▸ **THE INPUT**:

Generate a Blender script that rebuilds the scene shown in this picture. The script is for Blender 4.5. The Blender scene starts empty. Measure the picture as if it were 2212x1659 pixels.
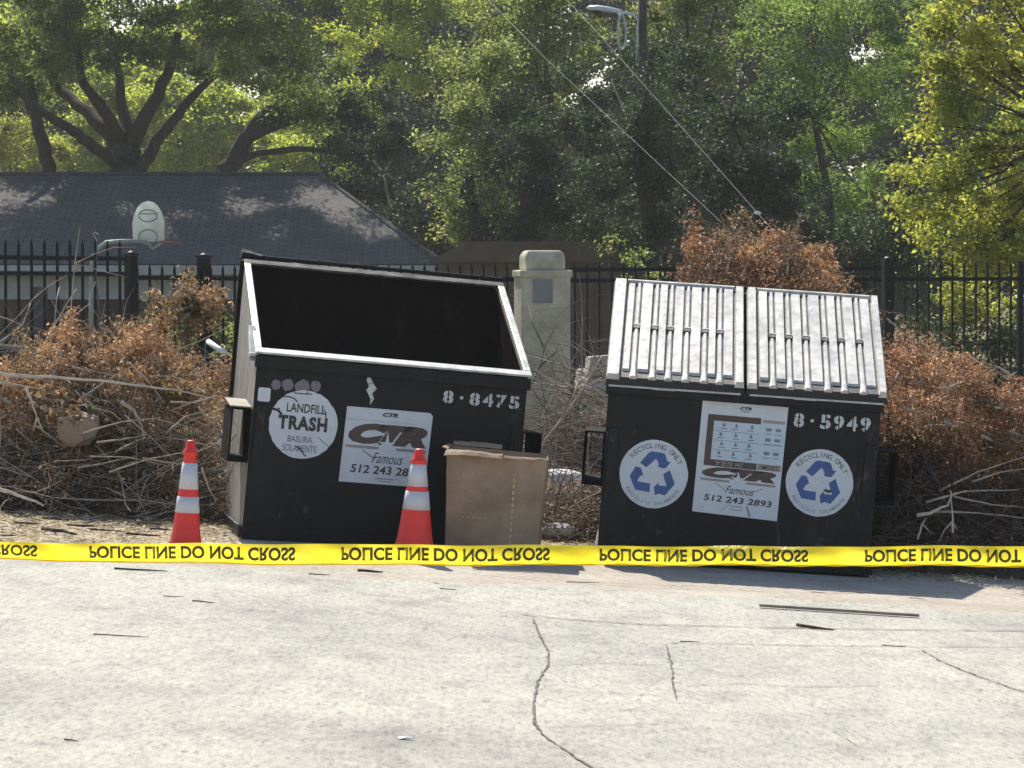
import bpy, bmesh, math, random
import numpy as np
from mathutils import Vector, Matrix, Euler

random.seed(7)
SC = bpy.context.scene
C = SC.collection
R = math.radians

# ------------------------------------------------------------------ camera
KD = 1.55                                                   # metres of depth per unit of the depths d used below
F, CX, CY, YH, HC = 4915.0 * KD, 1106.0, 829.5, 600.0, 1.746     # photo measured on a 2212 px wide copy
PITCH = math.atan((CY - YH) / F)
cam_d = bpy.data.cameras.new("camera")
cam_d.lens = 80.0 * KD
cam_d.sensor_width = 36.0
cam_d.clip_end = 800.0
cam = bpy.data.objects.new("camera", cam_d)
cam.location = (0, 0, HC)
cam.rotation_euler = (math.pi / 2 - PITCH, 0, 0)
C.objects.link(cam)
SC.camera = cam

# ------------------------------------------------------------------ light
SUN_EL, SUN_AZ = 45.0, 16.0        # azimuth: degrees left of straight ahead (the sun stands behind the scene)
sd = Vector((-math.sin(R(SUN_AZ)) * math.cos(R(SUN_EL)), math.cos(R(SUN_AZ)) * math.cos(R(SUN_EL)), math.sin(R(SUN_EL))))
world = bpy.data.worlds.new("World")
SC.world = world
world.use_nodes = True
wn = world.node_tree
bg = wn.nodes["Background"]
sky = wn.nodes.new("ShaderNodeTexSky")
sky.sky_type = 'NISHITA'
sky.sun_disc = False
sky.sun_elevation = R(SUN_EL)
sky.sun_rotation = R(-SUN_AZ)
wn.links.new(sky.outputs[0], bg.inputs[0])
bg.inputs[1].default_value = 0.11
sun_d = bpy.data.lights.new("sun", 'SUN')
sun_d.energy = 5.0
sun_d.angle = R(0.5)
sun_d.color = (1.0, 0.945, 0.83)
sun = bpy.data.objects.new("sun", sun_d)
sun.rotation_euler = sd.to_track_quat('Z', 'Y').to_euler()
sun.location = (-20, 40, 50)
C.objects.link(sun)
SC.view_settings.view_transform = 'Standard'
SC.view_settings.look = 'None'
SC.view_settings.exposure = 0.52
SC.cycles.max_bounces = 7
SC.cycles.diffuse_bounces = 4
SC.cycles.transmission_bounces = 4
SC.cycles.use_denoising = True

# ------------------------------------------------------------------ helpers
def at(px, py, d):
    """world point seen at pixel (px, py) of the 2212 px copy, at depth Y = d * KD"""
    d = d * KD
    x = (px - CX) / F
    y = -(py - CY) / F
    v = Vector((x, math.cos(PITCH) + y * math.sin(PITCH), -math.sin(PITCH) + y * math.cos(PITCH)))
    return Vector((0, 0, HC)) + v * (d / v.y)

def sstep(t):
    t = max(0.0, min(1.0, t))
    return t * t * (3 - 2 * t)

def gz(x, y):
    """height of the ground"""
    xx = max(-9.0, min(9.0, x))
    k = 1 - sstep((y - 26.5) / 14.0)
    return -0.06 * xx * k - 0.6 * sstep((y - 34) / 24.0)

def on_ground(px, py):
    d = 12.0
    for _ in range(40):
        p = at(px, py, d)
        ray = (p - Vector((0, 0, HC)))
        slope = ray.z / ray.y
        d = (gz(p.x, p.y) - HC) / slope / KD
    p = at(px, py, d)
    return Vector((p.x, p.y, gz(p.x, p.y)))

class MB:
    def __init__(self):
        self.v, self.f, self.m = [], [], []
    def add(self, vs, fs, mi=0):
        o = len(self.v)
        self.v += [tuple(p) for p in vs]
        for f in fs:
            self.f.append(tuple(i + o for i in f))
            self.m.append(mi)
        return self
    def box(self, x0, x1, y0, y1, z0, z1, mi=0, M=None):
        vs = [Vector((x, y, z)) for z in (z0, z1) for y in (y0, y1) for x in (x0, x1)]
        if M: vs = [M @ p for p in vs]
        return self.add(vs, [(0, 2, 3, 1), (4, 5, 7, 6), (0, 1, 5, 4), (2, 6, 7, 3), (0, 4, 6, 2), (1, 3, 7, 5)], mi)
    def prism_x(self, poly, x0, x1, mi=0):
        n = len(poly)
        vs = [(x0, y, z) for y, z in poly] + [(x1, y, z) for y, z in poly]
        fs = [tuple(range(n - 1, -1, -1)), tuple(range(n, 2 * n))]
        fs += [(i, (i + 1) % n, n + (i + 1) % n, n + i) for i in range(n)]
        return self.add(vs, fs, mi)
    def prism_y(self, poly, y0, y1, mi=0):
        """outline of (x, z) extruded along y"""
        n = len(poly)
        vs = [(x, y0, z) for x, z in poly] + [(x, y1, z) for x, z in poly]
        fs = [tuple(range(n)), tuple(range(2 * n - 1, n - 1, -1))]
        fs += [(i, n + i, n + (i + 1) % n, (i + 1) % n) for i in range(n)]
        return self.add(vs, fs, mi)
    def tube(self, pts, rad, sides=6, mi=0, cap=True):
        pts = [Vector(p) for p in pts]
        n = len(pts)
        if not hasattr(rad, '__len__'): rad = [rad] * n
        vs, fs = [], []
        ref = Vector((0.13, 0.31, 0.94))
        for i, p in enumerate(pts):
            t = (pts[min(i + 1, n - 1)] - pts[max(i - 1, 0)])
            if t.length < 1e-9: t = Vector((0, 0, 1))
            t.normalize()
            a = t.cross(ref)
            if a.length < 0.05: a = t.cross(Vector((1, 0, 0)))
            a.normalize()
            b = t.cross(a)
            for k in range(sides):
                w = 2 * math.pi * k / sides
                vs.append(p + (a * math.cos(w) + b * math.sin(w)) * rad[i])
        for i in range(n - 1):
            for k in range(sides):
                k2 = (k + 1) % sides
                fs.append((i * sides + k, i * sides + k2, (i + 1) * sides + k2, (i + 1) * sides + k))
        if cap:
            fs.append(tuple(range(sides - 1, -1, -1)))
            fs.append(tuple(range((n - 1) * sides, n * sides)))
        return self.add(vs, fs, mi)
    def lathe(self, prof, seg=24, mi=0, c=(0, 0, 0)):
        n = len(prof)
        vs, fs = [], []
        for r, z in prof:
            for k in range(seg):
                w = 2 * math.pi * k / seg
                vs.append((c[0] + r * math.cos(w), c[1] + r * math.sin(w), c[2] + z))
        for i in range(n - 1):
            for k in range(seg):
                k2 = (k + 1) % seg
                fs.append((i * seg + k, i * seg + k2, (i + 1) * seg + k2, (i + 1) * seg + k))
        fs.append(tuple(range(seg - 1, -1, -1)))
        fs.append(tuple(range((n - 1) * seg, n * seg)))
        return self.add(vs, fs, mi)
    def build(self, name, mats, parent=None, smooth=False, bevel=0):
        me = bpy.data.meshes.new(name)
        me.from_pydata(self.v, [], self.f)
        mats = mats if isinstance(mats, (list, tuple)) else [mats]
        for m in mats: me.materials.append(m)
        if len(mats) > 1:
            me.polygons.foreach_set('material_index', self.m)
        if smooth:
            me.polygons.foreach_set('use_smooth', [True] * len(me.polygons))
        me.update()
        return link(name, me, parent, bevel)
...
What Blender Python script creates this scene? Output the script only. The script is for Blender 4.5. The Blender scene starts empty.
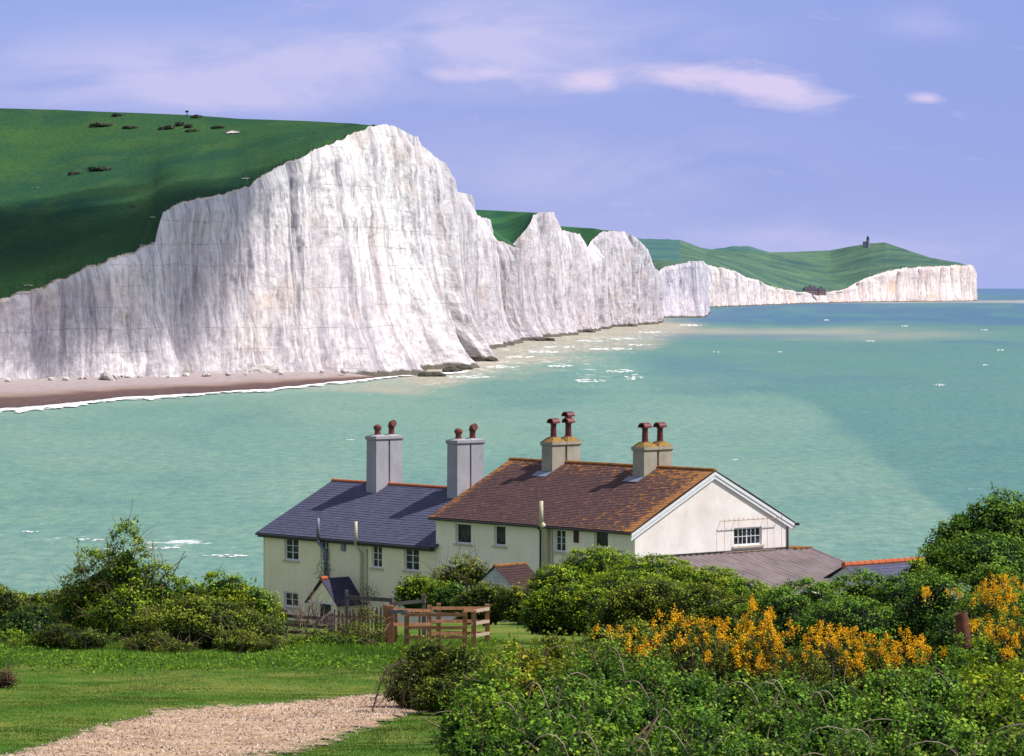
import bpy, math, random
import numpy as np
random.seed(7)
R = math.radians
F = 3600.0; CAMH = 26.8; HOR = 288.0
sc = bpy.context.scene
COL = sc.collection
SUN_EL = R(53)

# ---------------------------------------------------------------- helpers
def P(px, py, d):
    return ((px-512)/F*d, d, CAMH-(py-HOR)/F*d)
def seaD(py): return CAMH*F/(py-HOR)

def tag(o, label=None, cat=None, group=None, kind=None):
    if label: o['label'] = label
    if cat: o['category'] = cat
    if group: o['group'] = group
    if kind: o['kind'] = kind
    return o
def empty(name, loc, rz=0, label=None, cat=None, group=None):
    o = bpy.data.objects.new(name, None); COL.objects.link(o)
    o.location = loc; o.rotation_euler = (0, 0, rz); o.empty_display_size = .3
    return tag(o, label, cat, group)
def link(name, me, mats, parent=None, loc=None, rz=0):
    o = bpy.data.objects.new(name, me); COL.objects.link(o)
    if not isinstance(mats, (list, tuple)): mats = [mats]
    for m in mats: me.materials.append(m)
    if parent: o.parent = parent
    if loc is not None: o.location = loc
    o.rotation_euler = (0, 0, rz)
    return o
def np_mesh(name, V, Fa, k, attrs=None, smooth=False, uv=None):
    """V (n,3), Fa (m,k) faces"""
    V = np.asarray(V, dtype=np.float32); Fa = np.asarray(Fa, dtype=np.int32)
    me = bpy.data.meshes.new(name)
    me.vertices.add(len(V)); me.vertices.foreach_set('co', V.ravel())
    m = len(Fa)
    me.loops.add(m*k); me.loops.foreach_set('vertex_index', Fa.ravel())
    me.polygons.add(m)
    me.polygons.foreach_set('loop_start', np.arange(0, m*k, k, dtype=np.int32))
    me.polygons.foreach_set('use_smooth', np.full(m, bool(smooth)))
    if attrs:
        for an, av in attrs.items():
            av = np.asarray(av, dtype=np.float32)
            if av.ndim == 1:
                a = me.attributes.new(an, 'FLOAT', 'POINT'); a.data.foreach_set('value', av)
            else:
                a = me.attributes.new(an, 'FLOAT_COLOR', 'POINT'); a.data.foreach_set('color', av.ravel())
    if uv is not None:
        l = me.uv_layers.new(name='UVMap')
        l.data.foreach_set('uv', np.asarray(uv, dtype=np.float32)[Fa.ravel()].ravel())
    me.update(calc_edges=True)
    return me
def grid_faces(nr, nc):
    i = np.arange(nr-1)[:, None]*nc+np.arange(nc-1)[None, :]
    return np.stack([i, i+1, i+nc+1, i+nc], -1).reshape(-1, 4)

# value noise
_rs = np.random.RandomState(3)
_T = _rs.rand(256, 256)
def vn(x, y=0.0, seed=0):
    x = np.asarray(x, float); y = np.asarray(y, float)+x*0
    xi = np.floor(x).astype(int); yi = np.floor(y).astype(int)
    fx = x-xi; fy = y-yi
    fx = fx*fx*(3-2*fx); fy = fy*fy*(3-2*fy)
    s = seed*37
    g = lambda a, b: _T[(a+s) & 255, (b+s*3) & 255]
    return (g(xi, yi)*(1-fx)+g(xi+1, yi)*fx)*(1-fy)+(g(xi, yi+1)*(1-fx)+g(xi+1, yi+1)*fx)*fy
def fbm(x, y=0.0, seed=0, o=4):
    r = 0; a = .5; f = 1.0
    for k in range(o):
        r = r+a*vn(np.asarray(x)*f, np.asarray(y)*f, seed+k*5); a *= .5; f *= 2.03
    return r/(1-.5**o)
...
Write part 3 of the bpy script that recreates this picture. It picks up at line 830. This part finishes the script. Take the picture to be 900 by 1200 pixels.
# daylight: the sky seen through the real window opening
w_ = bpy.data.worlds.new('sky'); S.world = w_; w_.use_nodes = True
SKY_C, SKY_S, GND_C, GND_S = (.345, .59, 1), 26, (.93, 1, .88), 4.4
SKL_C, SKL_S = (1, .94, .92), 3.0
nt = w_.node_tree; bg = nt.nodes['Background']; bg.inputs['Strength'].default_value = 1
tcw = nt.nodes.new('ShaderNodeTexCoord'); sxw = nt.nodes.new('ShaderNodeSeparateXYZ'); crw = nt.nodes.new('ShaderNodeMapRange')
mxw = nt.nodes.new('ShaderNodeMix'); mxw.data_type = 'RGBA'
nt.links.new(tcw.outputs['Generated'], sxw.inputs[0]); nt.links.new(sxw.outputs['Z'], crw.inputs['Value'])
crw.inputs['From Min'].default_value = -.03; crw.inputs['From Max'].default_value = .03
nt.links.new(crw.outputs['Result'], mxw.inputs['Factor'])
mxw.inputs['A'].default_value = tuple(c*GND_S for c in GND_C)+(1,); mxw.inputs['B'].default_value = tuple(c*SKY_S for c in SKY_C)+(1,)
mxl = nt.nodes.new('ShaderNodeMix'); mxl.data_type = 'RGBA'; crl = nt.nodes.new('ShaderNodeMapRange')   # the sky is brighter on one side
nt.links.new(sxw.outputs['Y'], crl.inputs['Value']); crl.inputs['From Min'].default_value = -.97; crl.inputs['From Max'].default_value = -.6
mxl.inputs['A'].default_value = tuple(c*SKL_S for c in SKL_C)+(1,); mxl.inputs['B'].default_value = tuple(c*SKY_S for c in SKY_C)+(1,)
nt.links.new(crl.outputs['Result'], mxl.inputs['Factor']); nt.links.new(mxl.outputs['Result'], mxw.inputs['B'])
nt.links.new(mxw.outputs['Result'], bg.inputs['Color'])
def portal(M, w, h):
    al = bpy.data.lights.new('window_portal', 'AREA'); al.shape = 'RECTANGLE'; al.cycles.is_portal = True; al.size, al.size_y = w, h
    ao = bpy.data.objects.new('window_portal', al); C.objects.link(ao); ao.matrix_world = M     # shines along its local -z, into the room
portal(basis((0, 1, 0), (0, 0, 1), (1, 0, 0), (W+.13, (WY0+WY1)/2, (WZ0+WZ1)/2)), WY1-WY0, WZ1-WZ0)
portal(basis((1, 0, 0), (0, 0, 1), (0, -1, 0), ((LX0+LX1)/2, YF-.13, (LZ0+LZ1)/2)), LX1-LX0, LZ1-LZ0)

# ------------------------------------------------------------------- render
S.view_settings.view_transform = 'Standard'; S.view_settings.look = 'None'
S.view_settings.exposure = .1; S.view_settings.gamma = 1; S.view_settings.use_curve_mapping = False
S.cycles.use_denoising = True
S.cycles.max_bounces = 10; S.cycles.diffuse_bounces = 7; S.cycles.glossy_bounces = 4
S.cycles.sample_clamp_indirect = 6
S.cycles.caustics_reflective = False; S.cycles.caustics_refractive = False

▸ **EXERCISE TASK**: Repeat exactly, and only, the lines from the one containing "Generate a Blender" through the one containing "SC.camera = cam", both included, without the pictures.

▸ **RESULT OF THE EXERCISE**:
Generate a Blender script that rebuilds the scene shown in this picture. The script is for Blender 4.5. The Blender scene starts empty. Measure the picture as if it were 2212x1659 pixels.
import bpy, bmesh, math, random
import numpy as np
from mathutils import Vector, Matrix, Euler

random.seed(7)
SC = bpy.context.scene
C = SC.collection
R = math.radians

# ------------------------------------------------------------------ camera
KD = 1.55                                                   # metres of depth per unit of the depths d used below
F, CX, CY, YH, HC = 4915.0 * KD, 1106.0, 829.5, 600.0, 1.746     # photo measured on a 2212 px wide copy
PITCH = math.atan((CY - YH) / F)
cam_d = bpy.data.cameras.new("camera")
cam_d.lens = 80.0 * KD
cam_d.sensor_width = 36.0
cam_d.clip_end = 800.0
cam = bpy.data.objects.new("camera", cam_d)
cam.location = (0, 0, HC)
cam.rotation_euler = (math.pi / 2 - PITCH, 0, 0)
C.objects.link(cam)
SC.camera = cam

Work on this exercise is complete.